L’11 settembre le truppe americane lasceranno l’Afghanistan: l’accordo tra Usa e afgani ribelli è stato voluto da Trump e l’attuale presidente Biden ha deciso di posticipare il ritiro ad una data simbolica.
I talebani, che già controllano il 55% del paese, stanno organizzando attentati per riconquistare a mano a mano sempre più distretti del Paese. In vent’anni di guerra sono 47mila i civili caduti per bombardamenti o scontri a fuoco. Le donne sono sottoposte a maggior rischio: lo scorso 8 maggio tre esplosioni hanno colpito una scuola femminile uccidendo 85 ragazze, tra i 13 e i 17 anni. Purtroppo non rischiano solo la vita, ma anche di perdere le libertà che faticosamente si sono guadagnate.
Repubblica raccoglie alcune voci di donne emancipate, come quella di Tarana Zaki, 26 anni, che guida il Pink Shuttle, uno dei tre taxi per donne che circolano per Kabul: “Le donne non salgono sui taxi guidati da uomini perché spesso vengono molestate, stiamo cercando di cambiare la società. Mio marito è morto, ora sono io il capo famiglia: fino a qualche anno fa non sarebbe stato possibile”.
Ancora, Layla Hoshimi, da otto anni è la proprietaria della Arg Gym, ma durante il regime dei talebani le donne non potevano fare sport, motivo per cui Layla si batterà affinché il suo spazio non sia dismesso.
Zainab Teimorì ha 30 anni e ha aperto una scuola di disegno per ragazzi e ragazze ma per gli estremisti disegnare ritratti è blasfemo.

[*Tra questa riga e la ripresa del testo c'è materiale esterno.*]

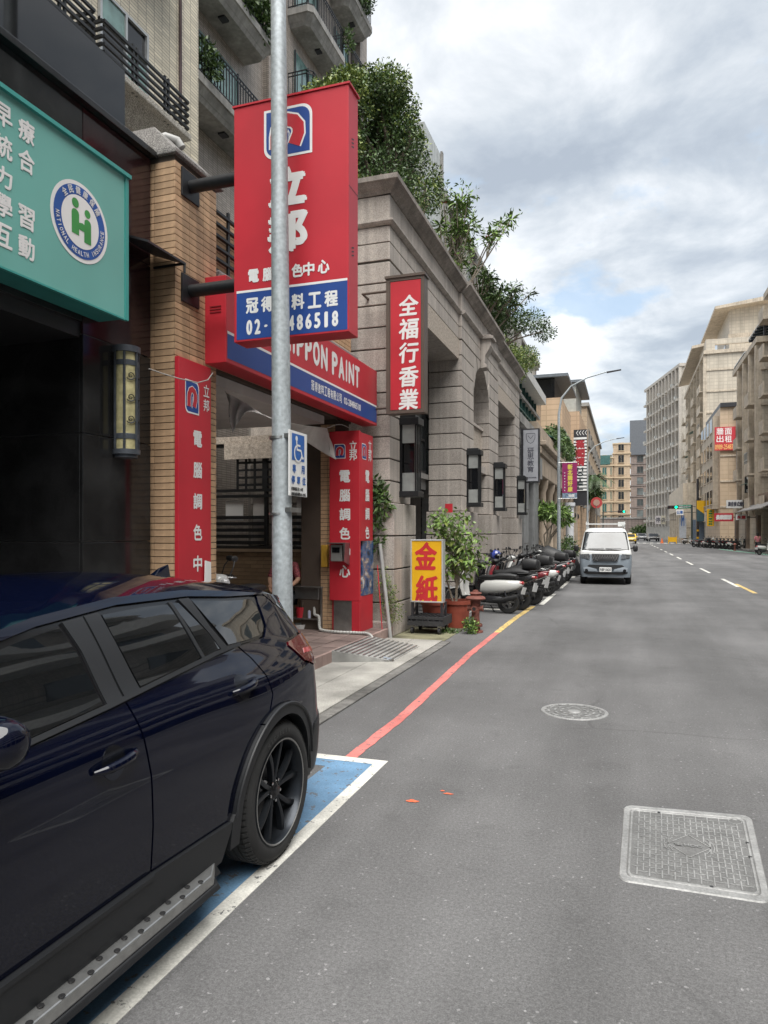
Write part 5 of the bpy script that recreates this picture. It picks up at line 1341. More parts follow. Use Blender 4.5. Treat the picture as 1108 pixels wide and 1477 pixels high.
# roof rail side frame above windows
patch('roof_frame', [(.95, 1.04), (1.3, 1.235), (1.65, 1.355), (2.0, 1.412), (2.45, 1.445), (2.95, 1.438), (3.3, 1.408), (3.62, 1.392), (3.70, 1.389), (3.80, 1.32), (4.0, 1.345), (4.0, 1.352), (3.6, 1.405), (3.3, 1.437), (2.95, 1.468), (2.45, 1.475), (2.0, 1.442), (1.6, 1.382), (1.25, 1.285), (.75, 1.07), (.75, 1.03)], navy, car, off=.004, step=.05)
# window surround in gloss black, then the panes
def wtop(s): return interp(s, [(.95, 1.04), (1.3, 1.23), (1.65, 1.35), (2.0, 1.407), (2.45, 1.44), (2.95, 1.433), (3.3, 1.403), (3.62, 1.387)])
patch('window_surround', [(1.0, bz(1.0))] + [(s, bz(s)) for s in (1.5, 2.0, 2.4, 2.8, 3.2)] + [(3.36, 1.168), (3.49, 1.176), (3.565, 1.225), (3.59, 1.34), (3.61, 1.386)] + [(s, wtop(s)) for s in (3.5, 3.3, 3.1, 2.95, 2.7, 2.45, 2.2, 2.0, 1.8, 1.65, 1.45, 1.3, 1.15, .97)], gloss_black, car, off=-.010, step=.06)
fw = [(1.02, 1.055), (1.6, bz(1.6) + .018), (2.10, bz(2.1) + .018), (2.165, bz(2.16) + .02), (2.135, 1.30), (2.10, wtop(2.1) - .02), (1.9, wtop(1.9) - .02), (1.65, wtop(1.65) - .02), (1.45, wtop(1.45) - .022), (1.3, wtop(1.3) - .025), (1.1, wtop(1.1) - .02)]
patch('front_side_window', fw, tint, car, off=.0, step=.06)
patch('rear_side_window', [(2.395, bz(2.4) + .02), (2.80, bz(2.8) + .018), (2.855, bz(2.86) + .02), (2.83, 1.30), (2.775, wtop(2.78) - .02), (2.6, wtop(2.6) - .018), (2.345, wtop(2.35) - .018), (2.35, 1.35)], tint, car, off=.0, step=.06)
patch('rear_door_glass', [(2.885, bz(2.88) + .02), (3.03, bz(3.03) + .02), (2.99, 1.25), (2.86, wtop(2.86) - .02), (2.81, wtop(2.81) - .018), (2.86, 1.30)], tint, car, off=.0, step=.05)
patch('quarter_window', [(3.115, bz(3.1) + .022), (3.30, 1.182), (3.44, 1.186), (3.51, 1.20), (3.545, 1.25), (3.555, 1.33), (3.53, wtop(3.53) - .018), (3.3, wtop(3.3) - .018), (2.97, wtop(2.97) - .016), (3.03, 1.32), (3.10, 1.22)], tint, car, off=.0, step=.05)
# matte pillars standing proud
patch('door_pillar', [(2.185, bz(2.19) + .006), (2.275, bz(2.28) + .006), (2.235, wtop(2.23) - .004), (2.125, wtop(2.12) - .004), (2.16, 1.30)], clad, car, off=.003, step=.05)
patch('door_pillar', [(2.287, bz(2.28) + .006), (2.385, bz(2.38) + .006), (2.345, 1.33), (2.33, wtop(2.33) - .004), (2.245, wtop(2.25) - .004)], clad, car, off=.003, step=.05)
patch('door_pillar', [(3.04, bz(3.04) + .006), (3.10, bz(3.1) + .006), (3.02, 1.28), (2.955, wtop(2.95) - .003), (2.87, wtop(2.87) - .003), (2.995, 1.25)], clad, car, off=.003, step=.05)
patch('window_divider', [(2.86, bz(2.86) + .01), (2.883, bz(2.88) + .01), (2.81, wtop(2.81) - .01), (2.785, wtop(2.79) - .01)], clad, car, off=.005, step=.05)
patch('belt_trim', [(1.0, bz(1.0) + .001)] + [(s, bz(s) + .001) for s in (1.6, 2.2, 2.38, 2.7, 3.0, 3.21)] + [(3.21, bz(3.2) + .016)] + [(s, bz(s) + .018) for s in (3.0, 2.7, 2.38, 2.2, 1.6)] + [(1.0, bz(1) + .018)], clad, car, off=.009, rim=.02, step=.06)
# cladding: sill, arches
patch('sill_cladding', [(1.0, .225), (2.36, .225), (2.86, .225), (2.93, .36), (2.925, .388), (2.345, .411), (1.1, .406), (1.0, .40)], clad, car, off=.016, rim=.03, step=.06)
patch('sill_ridge', [(1.0, .385), (2.338, .394), (2.338, .41), (1.0, .405)], clad, car, off=.024, rim=.02, step=.08)
patch('arch_cladding', [(WC[0] - RO - .02, .25), (WC[0] - RO - .02, .385)] + arc(WC, RO, 174, 0, 40) + [(WC[0] + RO - .0, .30), (WC[0] + RA + .0, .30)] + arc(WC, RA, 0, 180, 40) + [(WC[0] - RA, .25)], clad, car, off=.018, rim=.07, step=.05)
for sgn in (1, -1):
    P = [surf(a, b, .020) for a, b in arc(WC, RO - .006, 176, 10, 40)]; P = [Vector((p.x if sgn > 0 else 2 * CX - p.x, p.y, p.z)) for p in P]
    MB().tube(P, .009, 6).build('arch_ridge', clad, car, smooth=True)
# front wing and nose (behind the photographer's left, mostly out of frame)
patch('front_wing', [(-.19, .45), (.15, .45), (.2, .84), (.9, .84), (1.02, .45), (1.06, .7), (1.04, 1.02), (.6, 1.0), (.1, .92), (-.15, .82)], navy, car, step=.08)
mb = MB()
for (x0, x1) in ((CX - .86, CX + .86),): mb.box(x0, x1, -.26, -.12, .25, .78).box(x0 + .05, x1 - .05, -.22, 1.05, .78, .88)
mb.build('front_bumper', navy, car, bevel=.05)
# wheel well lining
mb = MB(); n = 24
for sgn in (1, -1):
    for cy_ in (YW, YW - 2.7):
        x0, x1 = CX + sgn * .905, CX + sgn * .60; base = len(mb.v)
        for i in range(n + 1):
            a = math.pi * i / n; mb.v.append((x0, cy_ + .425 * math.cos(a), .35 + .44 * math.sin(a))); mb.v.append((x1, cy_ + .425 * math.cos(a), .35 + .44 * math.sin(a)))
        for i in range(n): mb.f.append((base + 2 * i, base + 2 * i + 1, base + 2 * i + 3, base + 2 * i + 2)); mb.m.append(0)
mb.box(CX - .62, CX + .62, -.1, 4.2, .26, .5); mb.build('underbody', M('underbody_black', (.012, .012, .012), .9), car)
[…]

Sono tante le donne che rischiamo di perdere il proprio lavoro e soprattutto le proprie libertà: “Il governo ci sta provando. I negoziati vanno avanti faticosamente, noi donne non abbandoneremo quello che ci siamo guadagnate per far piacere ai talebani, ma un compromesso sarà necessario se vogliamo fermare questo bagno di sangue”, afferma Maryam Sadaat, che lavora nell’ufficio pubbliche relazioni del presidente Ashraf Ghani.